→ **What you should do**: Output exactly the lines from the first one down to the line containing "col=sc.collection", inclusive.

→ **Data segment**:
____________________

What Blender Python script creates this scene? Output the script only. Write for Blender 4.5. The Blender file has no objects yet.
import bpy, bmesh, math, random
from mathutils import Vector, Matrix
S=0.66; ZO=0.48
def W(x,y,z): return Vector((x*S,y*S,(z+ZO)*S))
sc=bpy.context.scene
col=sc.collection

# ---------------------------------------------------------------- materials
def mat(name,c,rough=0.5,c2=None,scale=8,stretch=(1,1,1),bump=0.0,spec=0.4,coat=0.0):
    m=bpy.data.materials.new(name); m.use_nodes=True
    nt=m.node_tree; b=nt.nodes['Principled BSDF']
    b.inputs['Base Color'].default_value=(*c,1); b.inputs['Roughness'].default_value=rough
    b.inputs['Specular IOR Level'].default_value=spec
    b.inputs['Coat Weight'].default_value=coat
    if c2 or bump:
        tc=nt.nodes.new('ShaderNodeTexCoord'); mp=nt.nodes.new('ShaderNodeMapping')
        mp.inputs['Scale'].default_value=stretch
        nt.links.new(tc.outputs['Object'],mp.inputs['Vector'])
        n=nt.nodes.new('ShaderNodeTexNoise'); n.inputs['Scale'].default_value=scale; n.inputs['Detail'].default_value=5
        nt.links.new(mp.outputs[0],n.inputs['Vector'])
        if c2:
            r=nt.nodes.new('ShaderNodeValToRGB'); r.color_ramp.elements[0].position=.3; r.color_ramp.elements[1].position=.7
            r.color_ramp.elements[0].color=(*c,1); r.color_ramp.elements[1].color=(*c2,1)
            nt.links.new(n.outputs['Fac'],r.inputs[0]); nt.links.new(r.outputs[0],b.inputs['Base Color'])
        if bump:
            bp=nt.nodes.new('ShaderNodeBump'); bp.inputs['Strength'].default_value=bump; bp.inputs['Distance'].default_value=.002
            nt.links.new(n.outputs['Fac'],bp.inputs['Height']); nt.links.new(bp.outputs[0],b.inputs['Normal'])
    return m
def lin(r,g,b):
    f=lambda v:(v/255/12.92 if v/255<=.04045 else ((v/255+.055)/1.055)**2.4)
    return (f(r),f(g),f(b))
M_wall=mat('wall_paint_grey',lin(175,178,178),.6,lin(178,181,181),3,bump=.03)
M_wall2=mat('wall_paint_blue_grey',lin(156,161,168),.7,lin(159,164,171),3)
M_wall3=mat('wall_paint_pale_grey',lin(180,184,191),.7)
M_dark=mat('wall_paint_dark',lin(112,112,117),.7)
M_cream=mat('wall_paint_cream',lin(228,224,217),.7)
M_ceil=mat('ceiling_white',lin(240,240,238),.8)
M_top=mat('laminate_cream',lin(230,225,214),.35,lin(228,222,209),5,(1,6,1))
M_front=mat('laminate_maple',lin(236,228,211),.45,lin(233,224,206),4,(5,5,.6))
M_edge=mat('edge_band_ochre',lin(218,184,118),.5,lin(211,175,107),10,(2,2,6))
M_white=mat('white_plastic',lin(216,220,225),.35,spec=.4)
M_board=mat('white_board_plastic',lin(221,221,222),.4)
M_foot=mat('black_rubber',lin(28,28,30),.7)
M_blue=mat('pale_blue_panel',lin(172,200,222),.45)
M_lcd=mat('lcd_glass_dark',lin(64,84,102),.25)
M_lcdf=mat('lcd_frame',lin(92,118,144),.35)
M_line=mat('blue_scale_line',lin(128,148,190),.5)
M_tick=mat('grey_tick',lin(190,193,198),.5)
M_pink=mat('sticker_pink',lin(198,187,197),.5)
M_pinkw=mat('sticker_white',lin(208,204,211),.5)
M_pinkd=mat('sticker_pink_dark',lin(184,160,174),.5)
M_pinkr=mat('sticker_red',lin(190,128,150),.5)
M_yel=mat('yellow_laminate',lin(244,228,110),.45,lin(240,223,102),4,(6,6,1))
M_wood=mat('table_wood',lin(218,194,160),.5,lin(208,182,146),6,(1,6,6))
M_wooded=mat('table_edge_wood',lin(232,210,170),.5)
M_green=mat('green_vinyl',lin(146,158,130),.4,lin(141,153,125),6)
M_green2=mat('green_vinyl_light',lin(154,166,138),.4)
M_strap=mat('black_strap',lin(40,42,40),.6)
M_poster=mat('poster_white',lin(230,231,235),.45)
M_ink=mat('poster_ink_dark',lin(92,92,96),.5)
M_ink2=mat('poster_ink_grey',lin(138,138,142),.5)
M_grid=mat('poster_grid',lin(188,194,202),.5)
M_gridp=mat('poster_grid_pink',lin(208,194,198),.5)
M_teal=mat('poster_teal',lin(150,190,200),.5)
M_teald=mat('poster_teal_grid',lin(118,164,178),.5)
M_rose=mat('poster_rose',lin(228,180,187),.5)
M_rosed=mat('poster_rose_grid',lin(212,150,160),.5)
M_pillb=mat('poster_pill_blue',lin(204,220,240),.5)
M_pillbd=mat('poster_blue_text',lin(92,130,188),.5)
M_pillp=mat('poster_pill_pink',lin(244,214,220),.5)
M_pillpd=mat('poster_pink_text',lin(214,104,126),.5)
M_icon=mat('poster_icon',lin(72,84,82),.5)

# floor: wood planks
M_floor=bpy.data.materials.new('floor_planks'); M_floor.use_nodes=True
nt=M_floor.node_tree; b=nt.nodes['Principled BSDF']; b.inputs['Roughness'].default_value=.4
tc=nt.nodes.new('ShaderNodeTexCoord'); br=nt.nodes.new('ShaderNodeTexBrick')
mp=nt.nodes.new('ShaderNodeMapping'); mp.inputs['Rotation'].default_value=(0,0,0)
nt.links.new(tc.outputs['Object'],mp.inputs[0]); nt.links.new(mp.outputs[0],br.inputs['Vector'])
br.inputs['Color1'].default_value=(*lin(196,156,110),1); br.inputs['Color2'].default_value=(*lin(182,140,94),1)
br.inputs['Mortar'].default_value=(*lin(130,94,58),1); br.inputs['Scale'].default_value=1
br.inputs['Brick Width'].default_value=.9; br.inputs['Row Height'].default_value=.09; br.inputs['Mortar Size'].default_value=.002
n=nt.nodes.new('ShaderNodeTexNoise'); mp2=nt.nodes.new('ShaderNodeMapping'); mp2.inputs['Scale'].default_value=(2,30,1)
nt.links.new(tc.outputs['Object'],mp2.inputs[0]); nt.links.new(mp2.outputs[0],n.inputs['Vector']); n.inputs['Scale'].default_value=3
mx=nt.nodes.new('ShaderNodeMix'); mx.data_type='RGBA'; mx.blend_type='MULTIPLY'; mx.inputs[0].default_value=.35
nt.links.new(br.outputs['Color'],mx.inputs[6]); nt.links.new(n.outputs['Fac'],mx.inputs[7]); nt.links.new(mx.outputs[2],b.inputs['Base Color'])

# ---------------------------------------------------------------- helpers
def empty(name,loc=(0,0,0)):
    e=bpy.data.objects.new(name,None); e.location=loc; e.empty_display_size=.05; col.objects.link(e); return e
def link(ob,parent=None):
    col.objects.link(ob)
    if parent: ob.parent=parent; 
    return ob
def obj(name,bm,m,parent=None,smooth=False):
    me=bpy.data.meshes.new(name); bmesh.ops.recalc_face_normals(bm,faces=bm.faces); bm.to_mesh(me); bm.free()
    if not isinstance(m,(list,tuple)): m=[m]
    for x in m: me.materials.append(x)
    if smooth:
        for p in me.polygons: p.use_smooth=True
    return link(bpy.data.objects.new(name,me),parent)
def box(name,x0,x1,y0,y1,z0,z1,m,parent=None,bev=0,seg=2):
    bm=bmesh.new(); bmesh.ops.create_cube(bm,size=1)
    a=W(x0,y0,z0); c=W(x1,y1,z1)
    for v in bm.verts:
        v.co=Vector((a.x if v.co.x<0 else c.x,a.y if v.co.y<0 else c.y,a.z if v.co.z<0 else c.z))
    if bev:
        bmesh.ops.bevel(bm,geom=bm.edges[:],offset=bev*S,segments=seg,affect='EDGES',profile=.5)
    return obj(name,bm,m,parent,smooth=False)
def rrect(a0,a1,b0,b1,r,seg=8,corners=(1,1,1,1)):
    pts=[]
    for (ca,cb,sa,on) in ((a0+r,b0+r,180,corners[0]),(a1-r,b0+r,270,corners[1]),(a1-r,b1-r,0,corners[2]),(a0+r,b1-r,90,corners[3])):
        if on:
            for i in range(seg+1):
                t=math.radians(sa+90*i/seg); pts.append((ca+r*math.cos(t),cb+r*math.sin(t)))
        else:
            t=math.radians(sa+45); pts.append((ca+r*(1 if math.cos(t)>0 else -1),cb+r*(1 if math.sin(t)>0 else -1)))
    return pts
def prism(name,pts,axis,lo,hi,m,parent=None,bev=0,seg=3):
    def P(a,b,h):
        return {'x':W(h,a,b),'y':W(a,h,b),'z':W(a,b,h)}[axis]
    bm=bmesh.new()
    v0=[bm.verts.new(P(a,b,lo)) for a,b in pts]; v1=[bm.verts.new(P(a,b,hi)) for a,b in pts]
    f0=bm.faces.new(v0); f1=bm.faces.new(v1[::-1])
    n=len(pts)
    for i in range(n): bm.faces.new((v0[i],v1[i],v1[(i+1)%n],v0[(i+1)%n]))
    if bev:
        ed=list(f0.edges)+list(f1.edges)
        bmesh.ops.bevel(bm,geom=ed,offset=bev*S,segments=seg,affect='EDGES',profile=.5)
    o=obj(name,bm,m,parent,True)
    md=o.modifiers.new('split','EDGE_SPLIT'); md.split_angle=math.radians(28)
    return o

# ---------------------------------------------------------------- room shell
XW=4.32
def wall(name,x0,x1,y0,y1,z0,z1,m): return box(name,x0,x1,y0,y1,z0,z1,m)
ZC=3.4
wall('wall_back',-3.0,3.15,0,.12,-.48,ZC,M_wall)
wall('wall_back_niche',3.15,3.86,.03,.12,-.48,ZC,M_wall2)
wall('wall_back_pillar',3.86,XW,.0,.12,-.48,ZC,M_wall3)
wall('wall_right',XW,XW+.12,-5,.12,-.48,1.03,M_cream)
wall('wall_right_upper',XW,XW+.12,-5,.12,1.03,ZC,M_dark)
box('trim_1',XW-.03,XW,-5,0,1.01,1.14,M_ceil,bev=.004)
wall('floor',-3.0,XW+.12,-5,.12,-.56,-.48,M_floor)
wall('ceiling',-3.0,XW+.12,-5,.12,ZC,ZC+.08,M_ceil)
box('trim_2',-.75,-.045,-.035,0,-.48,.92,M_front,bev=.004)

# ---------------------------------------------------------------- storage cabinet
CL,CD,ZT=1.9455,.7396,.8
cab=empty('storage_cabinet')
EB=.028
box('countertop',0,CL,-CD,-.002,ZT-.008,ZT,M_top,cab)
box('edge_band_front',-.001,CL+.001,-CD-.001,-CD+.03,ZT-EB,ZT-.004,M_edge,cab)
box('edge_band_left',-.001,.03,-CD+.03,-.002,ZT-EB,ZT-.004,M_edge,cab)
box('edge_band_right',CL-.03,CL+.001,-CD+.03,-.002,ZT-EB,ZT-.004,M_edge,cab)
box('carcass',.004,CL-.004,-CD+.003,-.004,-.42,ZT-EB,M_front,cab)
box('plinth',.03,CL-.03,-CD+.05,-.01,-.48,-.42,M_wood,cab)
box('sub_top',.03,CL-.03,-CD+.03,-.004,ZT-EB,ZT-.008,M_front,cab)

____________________

→ **Answer to this task**:
What Blender Python script creates this scene? Output the script only. Write for Blender 4.5. The Blender file has no objects yet.
import bpy, bmesh, math, random
from mathutils import Vector, Matrix
S=0.66; ZO=0.48
def W(x,y,z): return Vector((x*S,y*S,(z+ZO)*S))
sc=bpy.context.scene
col=sc.collection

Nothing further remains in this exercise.